THE REQUEST | Output exactly the lines that run from the line with "Continue the Blender Python script for this scene: part 3, from" to the end of the material, both ends included, and no other lines.

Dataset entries
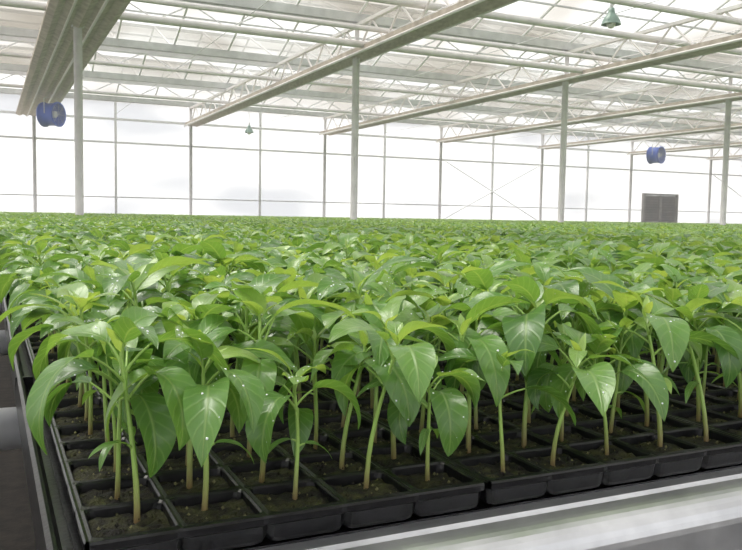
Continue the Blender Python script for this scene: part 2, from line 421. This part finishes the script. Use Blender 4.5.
for k,x in enumerate(gx):
    zb,zt_=3.45,3.93
    mb.box((x-.035,YF,zb),(x+.035,YB,zb+.06)); mb.box((x-.035,YF,zt_-.05),(x+.035,YB,zt_))
    y=YF; up=True
    while y<YB-.3:
        a=(x,y,zb+.04 if up else zt_-.03); b=(x,min(YB,y+.46),zt_-.03 if up else zb+.04); mb.tube([a,b],.017,5); y+=.46; up=not up
    mb.tube([(x+.16,YF,zb-.03),(x+.16,YB,zb-.03)],.022,6)
    mb.tube([(x-.16,YF,zb-.03),(x-.16,YB,zb-.03)],.022,6)
    hw=.42 if abs(x-1.1)<.1 else .17; pr=[]
    nfold=10
    for q in range(nfold+1): pr.append((x-hw+2*hw*q/nfold+0,zb-.01-(.035 if q%2 else 0)))
    for q in range(nfold,-1,-1): pr.append((x-hw+2*hw*q/nfold+0,zb+.05))
    scr.extrude(pr,YF+.1,YB-.1,'y')
    for yc in (.2,11.3,22.33):
        if yc==.2 and x<3: continue
        col.tube([(x,yc,0),(x,yc,zb)],.055 if yc<22 else .045,16)
        col.box((x-.1,yc-.1,0),(x+.1,yc+.06,.02)); col.box((x-.08,yc-.08 if yc<22 else yc-.06,zb-.02),(x+.08,yc+.06,zb))
        col.tube([(x,yc-.02,zb-.0),(x,yc-.02,zt_)],.035,8)
mb.obj('trellis_girders',[M_white],False,fr); scr.obj('folded_shade_screen',[M_screen],False,fr); col.obj('columns',[M_col],True,fr)
mb=MB()
for y,z,r in ((10.7,3.50,.05),(10.25,3.62,.035),(9.2,3.74,.05),(14.9,3.62,.035),(18.6,3.62,.035),(7.5,3.62,.04)):
    mb.tube([(XL,y,z),(XR,y,z)],r,10)
mb.obj('cross_pipes',[M_white],True,fr)
mb=MB()
for k in range(-6,32):
    if k%2==0: continue
    mb.tube([(k+.1,YF,3.60),(k+.1,YB,3.60)],.006,4)
for y in (11.3,15.0,18.7):
    mb.box((XL,y-.03,3.87),(XR,y+.03,3.93))
    x=XL; up=True
    mb.box((XL,y-.02,3.62),(XR,y+.02,3.655))
    while x<XR: mb.tube([(x,y,3.64 if up else 3.9),(x+.5,y,3.9 if up else 3.64)],.011,5); x+=.5; up=not up
x=XL
while x<=XR+.01:
    if not DX0-.05<x<DX1+.05: mb.box((x-.03,YB-.08,0),(x+.03,YB-.02,GZ-.1))
    x+=2.0
for z,h_ in ((2.84,.05),(3.45,.06),(1.4,.03),(3.95,.09)):
    if z<DZ: mb.box((XL,YB-.06,z),(DX0-.1,YB-.015,z+h_)); mb.box((DX1+.1,YB-.06,z),(XR,YB-.015,z+h_))
    else: mb.box((XL,YB-.06,z),(XR,YB-.015,z+h_))
for (a,b) in (((13.1,YB-.1,2.9),(17.1,YB-.1,.9)),((17.1,YB-.12,2.9),(13.1,YB-.12,.9)),((25.1,YB-.1,2.9),(29.1,YB-.1,.9))):
    mb.tube([a,b],.014,5)
mb.obj('wall_framing_and_wires',[M_frame],False,fr)

# humid air inside the greenhouse (real scattering medium)
mv=bpy.data.materials.new('humid_air_scatter'); mv.use_nodes=True; mv.node_tree.nodes.clear()
vo=N(mv,'ShaderNodeOutputMaterial'); vs_=N(mv,'ShaderNodeVolumeScatter'); vs_.inputs['Density'].default_value=.015; vs_.inputs['Anisotropy'].default_value=.3; vs_.inputs['Color'].default_value=(1,1,1,1)
L(mv,vs_.outputs[0],vo.inputs['Volume'])
mb=MB(); mb.box((XL+.05,YF+.05,.99),(XR-.05,YB-.15,GZ-.02)); mb.obj('humid_air',[mv],False,fr)

dr=bpy.data.objects.new('door_1',None); scene.collection.objects.link(dr)
mb=MB(); y=YB-.05
mb.box((DX0-.06,y-.05,0),(DX0,y+.07,DZ+.06)); mb.box((DX1,y-.05,0),(DX1+.06,y+.07,DZ+.06)); mb.box((DX0,y-.05,DZ),(DX1,y+.07,DZ+.06))
mb.obj('door_frame',[M_dframe],False,dr)
mb=MB()
for (a,b) in ((DX0+.01,DX0+.79),(DX0+.81,DX1-.01)):
    mb.box((a,y,.02),(b,y+.03,DZ-.01),1)
    for q in range(9):
        z=1.08+q*.095; mb.add([(a+.05,y-.002,z+.05),(b-.05,y-.002,z+.05),(b-.05,y-.022,z),(a+.05,y-.022,z)],[(0,1,2,3)],1)
    for (p,q) in (((a,y-.025,.02),(a+.05,y,DZ-.01)),((b-.05,y-.025,.02),(b,y,DZ-.01)),((a,y-.025,DZ-.06),(b,y,DZ-.01)),((a,y-.025,.95),(b,y,1.03)),((a,y-.025,.02),(b,y,.15))): mb.box(p,q,0)
mb.obj('door_leaves',[M_dframe,M_dark],False,dr)

def fan(x,y,z):
    e=bpy.data.objects.new('circulation_fan',None); scene.collection.objects.link(e); e.location=(x,y,z)
    mb=MB(); r=.23
    mb.lathe([(r,-.17),(r+.025,-.175),(r+.025,-.15),(r,-.14),(r,.14),(r+.025,.15),(r+.025,.175),(r,.17),(r-.01,.17),(r-.01,-.17),(r,-.17)],(0,0,0),1,28); mb.obj('drum',[M_blue],True,e)
    mb=MB()
    for yy in (-.17,.17):
        for q in (.06,.11,.16,.2): 
            pts=[(q*math.cos(a*math.pi/10),yy,q*math.sin(a*math.pi/10)) for a in range(21)]; mb.tube(pts,.003,4,0,False)
        for a in range(8): mb.tube([(0,yy,0),(r*math.cos(a*math.pi/4),yy,r*math.sin(a*math.pi/4))],.004,4)
    mb.tube([(0,-.1,0),(0,.1,0)],.07,14)
    mb.tube([(-.24,0,0),(-.24,0,.30),(0,0,.36),(.24,0,.30),(.24,0,0)],.010,6)
    mb.tube([(0,0,.36),(0,0,3.45-z)],.010,6)
    mb.obj('grille_and_hanger',[M_steel],False,e)
    mb=MB()
    for a in range(5):
        t=a*2*math.pi/5; c,s=math.cos(t),math.sin(t); c2,s2=math.cos(t+.6),math.sin(t+.6)
        mb.add([(.05*c,-.04,.05*s),(.2*c,-.04,.2*s),(.2*c2,.04,.2*s2),(.05*c2,.04,.05*s2)],[(0,1,2,3)])
    mb.obj('blades',[M_blue],False,e); return e
f1=fan(1.22,18,CZ+1.98); f2=fan(17.95,18,CZ+1.95)
f1.rotation_euler=(0,0,.9); f2.rotation_euler=(0,0,.3)
def lamp(x,y,z,top):
    e=bpy.data.objects.new('pendant_lamp',None); scene.collection.objects.link(e); e.location=(x,y,z)
    mb=MB(); mb.lathe([(.0,.14),(.035,.14),(.04,.10),(.05,.07),(.085,.03),(.11,-.02),(.115,-.05),(.120,-.055),(.108,-.05),(.103,-.02),(.078,.025),(.04,.06)],(0,0,0),2,24); mb.obj('shade',[M_lamp],True,e)
    mb=MB(); mb.lathe([(.0,-.10),(.03,-.095),(.05,-.07),(.055,-.04),(.04,.0),(.03,.05)],(0,0,0),2,18); mb.obj('bulb',[M_bulb],True,e)
    mb=MB(); mb.tube([(0,0,.13),(0,0,top-z)],.006,6); mb.tube([(0,0,.13),(0,0,.2)],.02,10); mb.obj('cable',[M_steel],False,e)
lamp(6.86,7.7,CZ+2.42,RZ-.05)
lamp(6.15,20.3,CZ+2.15,RZ-.05)

# ---------------------------------------------------------------- light
w=bpy.data.worlds.new('World'); scene.world=w; w.use_nodes=True
bg=w.node_tree.nodes['Background']; bg.inputs[0].default_value=(.98,.985,1,1); bg.inputs[1].default_value=1.8
sun=bpy.data.lights.new('sun','SUN'); sun.energy=5.5; sun.angle=.6; sun.color=(1,.97,.9)
so=bpy.data.objects.new('sun',sun); scene.collection.objects.link(so)
so.rotation_euler=Vector((-.30,.40,.9)).to_track_quat('Z','Y').to_euler()

# ---------------------------------------------------------------- camera
f=800; psi=math.radians(25.6); th=math.atan(59/800); r=math.radians(1.0)
F=Vector((math.sin(psi)*math.cos(th),math.cos(psi)*math.cos(th),-math.sin(th)))
Rt=Vector((math.cos(psi),-math.sin(psi),0)); U=Rt.cross(F)
R2=Rt*math.cos(r)+U*math.sin(r); U2=U*math.cos(r)-Rt*math.sin(r)
cam=bpy.data.cameras.new('camera'); co=bpy.data.objects.new('camera',cam); scene.collection.objects.link(co)
m=Matrix((R2,U2,-F)).transposed().to_4x4(); m.translation=(0,0,CZ); co.matrix_world=m
cam.sensor_width=36; cam.lens=f/742*36; cam.clip_start=.02; cam.clip_end=500
scene.camera=co
print('inst',len(hc))
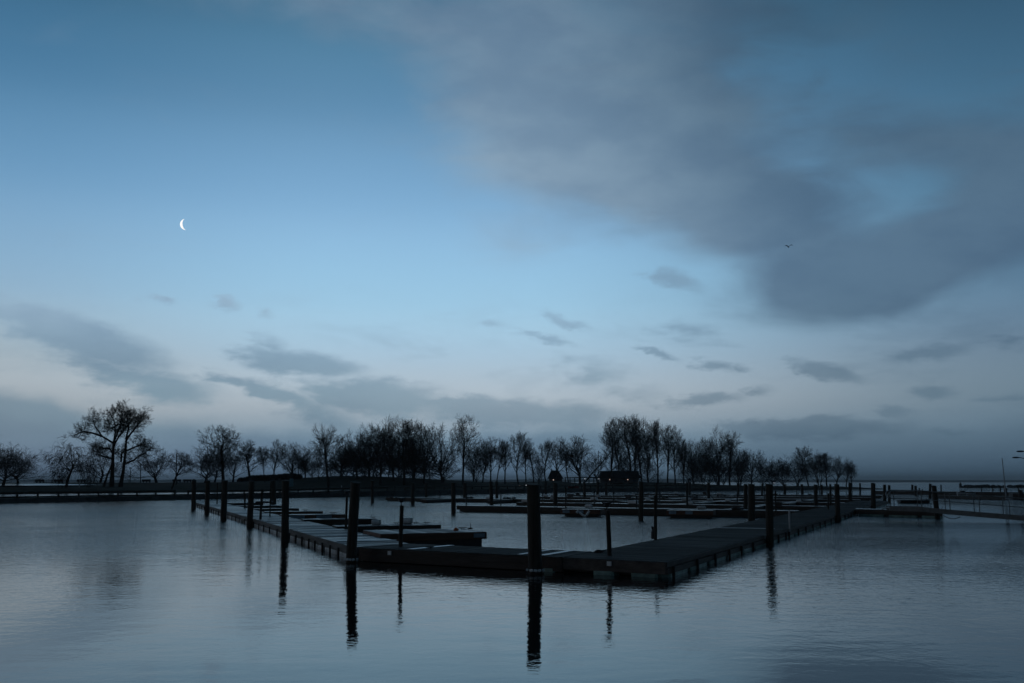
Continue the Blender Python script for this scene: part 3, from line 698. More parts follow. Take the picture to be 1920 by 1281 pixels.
# far docks off the right walkway
dD = Vector((-.842, .539)); 
def far_dock(y_in, length, wd, lb, zt=.45, start=0.0, th=.34):
    a = inner(y_in)+dD*(.06+start); b = a+dD*length; c = b+dR*wd; d = a+dR*wd
    dock('floating_dock', a, b, c, d, lb, 'dock', 'long docks crossing the far basin', zt=zt, near=False, plank=.4, th=th)
    return a, b
FD = []
FD.append(far_dock(67.5, 28.3, 1.8, 'long dark dock crossing the basin, its left end at a thick pile', .50))
FD.append(far_dock(82.0, 30, 1.8, 'second long dock of the far basin, close behind the first one'))
FD.append(far_dock(96, 57, 1.9, 'third and longest dock of the far basin, reaching farthest left'))
FD.append(far_dock(112, 42, 2.0, 'fourth dock of the far basin, below the steep-roofed hut'))
FD.append(far_dock(128, 44, 2.0, 'fifth dock of the far basin, a thin dark line near the shore'))
FD.append(far_dock(146, 40, 2.0, 'farthest dock of the basin, right under the shore rail'))
# fingers on the far docks
frnd = random.Random(12); fcnt = {}
for di, (a, b) in enumerate(FD):
    L = (b-a).length; s = 5.0
    while s < L-3:
        for sgn in ((1,) if di == 0 else (1, -1)):
            if frnd.random() < .25: continue
            wd = 1.0; ln = frnd.uniform(4.5, 6.5)
            p = a+dD*(s+frnd.uniform(-.5, .5)) + (dR*1.85 if sgn > 0 else -dR*.05)
            q = p+dR*(sgn*ln); fcnt[(di, sgn)] = fcnt.get((di, sgn), 0)+1
            dock('finger_dock', p, q, q+dD*wd, p+dD*wd, '%s finger from the right walkway on the %s side of the %s long dock' % (ORD[fcnt[(di, sgn)]-1], 'far' if sgn > 0 else 'near', ORD[di]), 'dock', 'finger docks of the far basin', zt=.42, near=False, plank=.8, th=.28)
        s += 8.2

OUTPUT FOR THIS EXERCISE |
Continue the Blender Python script for this scene: part 3, from line 698. More parts follow. Take the picture to be 1920 by 1281 pixels.
# far docks off the right walkway
dD = Vector((-.842, .539)); 
def far_dock(y_in, length, wd, lb, zt=.45, start=0.0, th=.34):
    a = inner(y_in)+dD*(.06+start); b = a+dD*length; c = b+dR*wd; d = a+dR*wd
    dock('floating_dock', a, b, c, d, lb, 'dock', 'long docks crossing the far basin', zt=zt, near=False, plank=.4, th=th)
    return a, b
FD = []
FD.append(far_dock(67.5, 28.3, 1.8, 'long dark dock crossing the basin, its left end at a thick pile', .50))
FD.append(far_dock(82.0, 30, 1.8, 'second long dock of the far basin, close behind the first one'))
FD.append(far_dock(96, 57, 1.9, 'third and longest dock of the far basin, reaching farthest left'))
FD.append(far_dock(112, 42, 2.0, 'fourth dock of the far basin, below the steep-roofed hut'))
FD.append(far_dock(128, 44, 2.0, 'fifth dock of the far basin, a thin dark line near the shore'))
FD.append(far_dock(146, 40, 2.0, 'farthest dock of the basin, right under the shore rail'))
# fingers on the far docks
frnd = random.Random(12); fcnt = {}
for di, (a, b) in enumerate(FD):
    L = (b-a).length; s = 5.0
    while s < L-3:
        for sgn in ((1,) if di == 0 else (1, -1)):
            if frnd.random() < .25: continue
            wd = 1.0; ln = frnd.uniform(4.5, 6.5)
            p = a+dD*(s+frnd.uniform(-.5, .5)) + (dR*1.85 if sgn > 0 else -dR*.05)
            q = p+dR*(sgn*ln); fcnt[(di, sgn)] = fcnt.get((di, sgn), 0)+1
            dock('finger_dock', p, q, q+dD*wd, p+dD*wd, '%s finger from the right walkway on the %s side of the %s long dock' % (ORD[fcnt[(di, sgn)]-1], 'far' if sgn > 0 else 'near', ORD[di]), 'dock', 'finger docks of the far basin', zt=.42, near=False, plank=.8, th=.28)
        s += 8.2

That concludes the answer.